Apart from this erroneous but widely-shared determination to fashion Aristotle into a champion of democracy, I find this volume to be very satisfactory. It will be helpful not only to Lintott’s target audience, but also to philosophers, who will appreciate the assistance in unpacking Aristotle’s many historical and political examples. The translation and commentary, though not providing basic grammatical help, will also serve as a helpful resource for students and others attempting to read these books in Greek.


1.   Notably, M. Deslauriers and P. Destrée (eds.), The Cambridge Companion to Aristotle’s Politics (Cambridge, 2013); T. Lockwood and T. Samaras (eds.), Aristotle’s Politics: A Critical Guide (Cambridge, 2015).
2.   J. Ober, “Aristotle’s Political Sociology: Class, Status, and Order in the Politics” in Carnes Lord and David O’Connor (eds.), Essays on the Foundation of Aristotelian Political Science (Berkeley, 1991), 134: “Aristotle seems to be anticipating the developed Hellenistic cities of Asia and Africa in his attempt to create a new form of polis that would preserve the politês/politeia linkage for a narrow and socially homogeneous citizen elite of Greeks who would be supported by the labor of naturally slavish barbarians.” Cf.
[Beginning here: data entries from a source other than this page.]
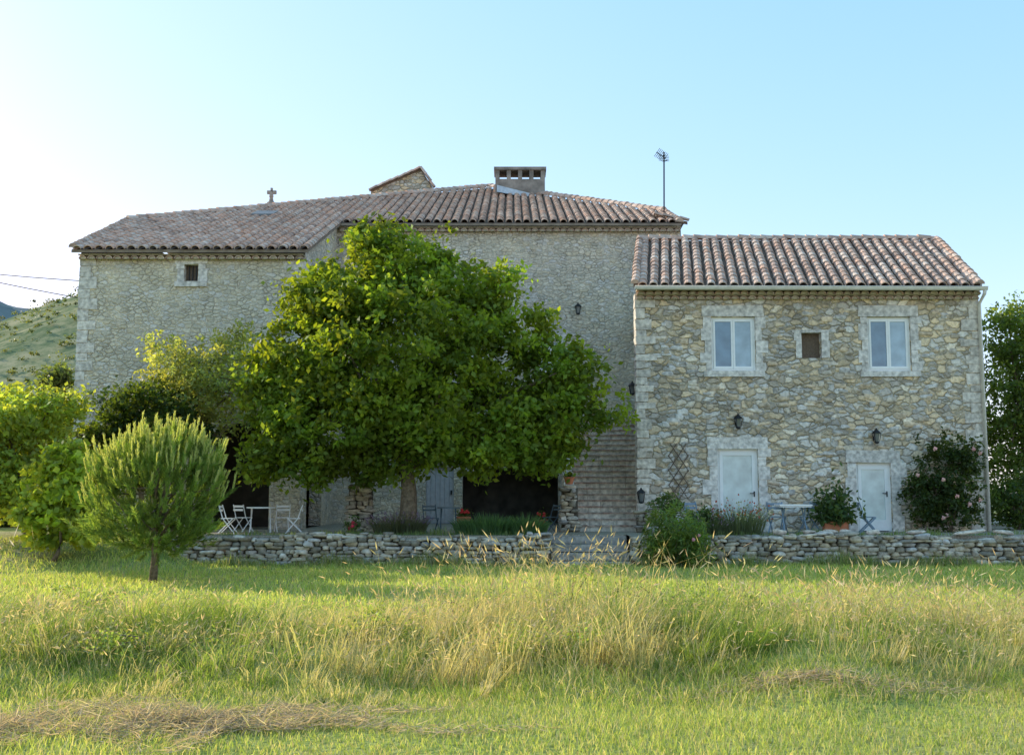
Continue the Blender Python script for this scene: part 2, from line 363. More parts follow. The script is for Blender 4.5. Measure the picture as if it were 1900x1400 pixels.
def tiles(mb,poly,y0,z0,tan,pitch=.32,r=.13,exp=.38,skew=0,rise=.02):
    c=1/math.sqrt(1+tan*tan); Nn=Vector((0,-tan*c,c)); Sd=Vector((skew,1,tan)).normalized()
    xs=[p[0] for p in poly]; ymx=max(p[1] for p in poly); ymn=min(p[1] for p in poly)
    x=min(xs)-skew*6+pitch*.5
    while x<max(xs)+1:
        col_j=U(-.012,.012); s=0; ph=U(-.02,.02)
        while True:
            yy=ymn+s*Sd.y
            if yy>ymx: break
            xx=x+(yy-ymn)*skew+col_j+U(-.008,.008)
            if inside(poly,xx,yy+.12) :
                base=Vector((xx,yy,z0+(yy-y0)*tan))+Nn*.015-Sd*(.07+ph)
                L0=.5; r0=r*U(.96,1.05); r1=r0*.86; tl=U(-.01,.01); vs=[]
                for (ss,rr,lift) in ((0,r0,rise+U(0,.008)),(L0,r1,0)):
                    for k in range(7):
                        q=math.pi*k/6
                        vs.append(base+Sd*ss+Vector((math.cos(q)*rr+(tl if ss==0 else 0),0,0))+Nn*(math.sin(q)*rr*.85+lift))
                for k in range(7):
                    q=math.pi*k/6; rr=r0*.84
                    vs.append(base+Vector((math.cos(q)*rr+tl,0,0))+Nn*(math.sin(q)*rr*.85+rise-.005))
                fs=[(k,k+1,8+k,7+k) for k in range(6)]+[(k,14+k,15+k,k+1) for k in range(6)]
                t=random.choice(TCOL); kk=U(.88,1.08); mb.add(vs,fs,(t[0]*kk,t[1]*kk,t[2]*kk))
            s+=exp+U(-.01,.01)
        x+=pitch
def caps(mb,p0,p1,r=.15,l=.42):
    p0=Vector(p0);p1=Vector(p1);d=p1-p0;n=max(1,int(d.length/(l*.85)));D=d.normalized();a=D.cross(Vector((0,0,1))).normalized();b=a.cross(D)
    for i in range(n):
        s=p0+d*(i/n)+Vector((U(-.015,.015),0,U(-.012,.012))); e=s+D*l; vs=[]
        for q_,rr,li in ((s,r,.02),(e,r*.85,0)):
            for k in range(7):
                q=math.pi*k/6; vs.append(q_+a*math.cos(q)*rr+b*(math.sin(q)*rr+li))
        t=random.choice(TCOL); mb.add(vs,[(k,k+1,8+k,7+k) for k in range(6)]+[(0,1,2,3,4,5,6)],t)
def genoise(mbt,mbm,x0,x1,ywall,ztop,rows=2,w=.22,h=.115,out=.15):
    for r in range(rows):
        zt=ztop-r*h*1.15; yo=ywall-out*(rows-r); n=int((x1-x0)/w)
        mbm.box(x0,x1,yo-.03,ywall-.003,zt-.03,zt)
        for i in range(n):
            cx=x0+(i+.5)*(x1-x0)/n; vs=[]
            for yy in (yo-.02,ywall-.004):
                for k in range(7):
                    q=math.pi*k/6; vs.append((cx+math.cos(q)*w*.47,yy,zt-.032-h+math.sin(q)*(h-.01)))
            for k in range(7):
                q=math.pi*k/6; vs.append((cx+math.cos(q)*w*.36,yo-.02,zt-.032-h+math.sin(q)*(h-.03)))
            t=random.choice(TCOL); mbt.add(vs,[(k,k+1,8+k,7+k) for k in range(6)]+[(k,14+k,15+k,k+1) for k in range(6)],tuple(c*1.1 for c in t))
            mbm.add([(cx+math.cos(math.pi*k/6)*w*.355,yo+.02,zt-.032-h+math.sin(math.pi*k/6)*(h-.031)) for k in range(7)],[(0,1,2,3,4,5,6)])
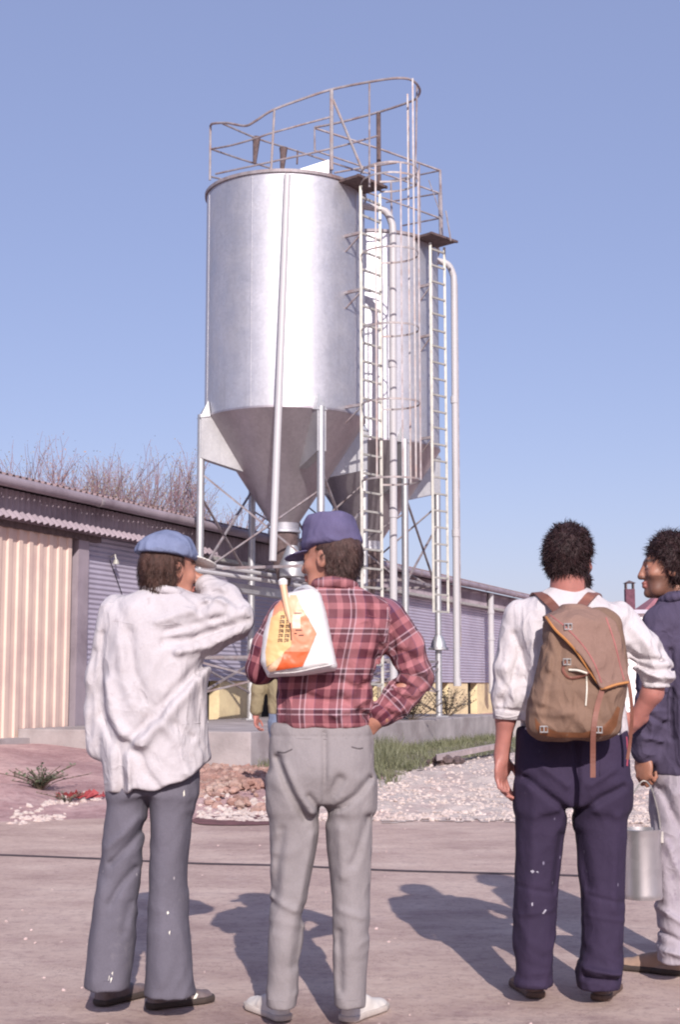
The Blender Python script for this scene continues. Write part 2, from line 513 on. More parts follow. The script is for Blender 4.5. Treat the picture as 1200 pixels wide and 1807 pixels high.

Peter Brunt, Studies in Greek History and Thought (Oxford, 1993), 349 n. 16: “[Aristotle] has in mind the possibility that the model city might be established in a non-Greek land in which the existing barbarian population would be reduced to serfdom, like the Mariandyni of Heraclea Pontica.”
3.   In fact, this “best” democracy lines up with Lintott’s own description of a hoplite democracy, which differs little from an aristocracy (see above), but Lintott glosses over the deeply anti-populist character of Aristotle’s hoplite democracy as well.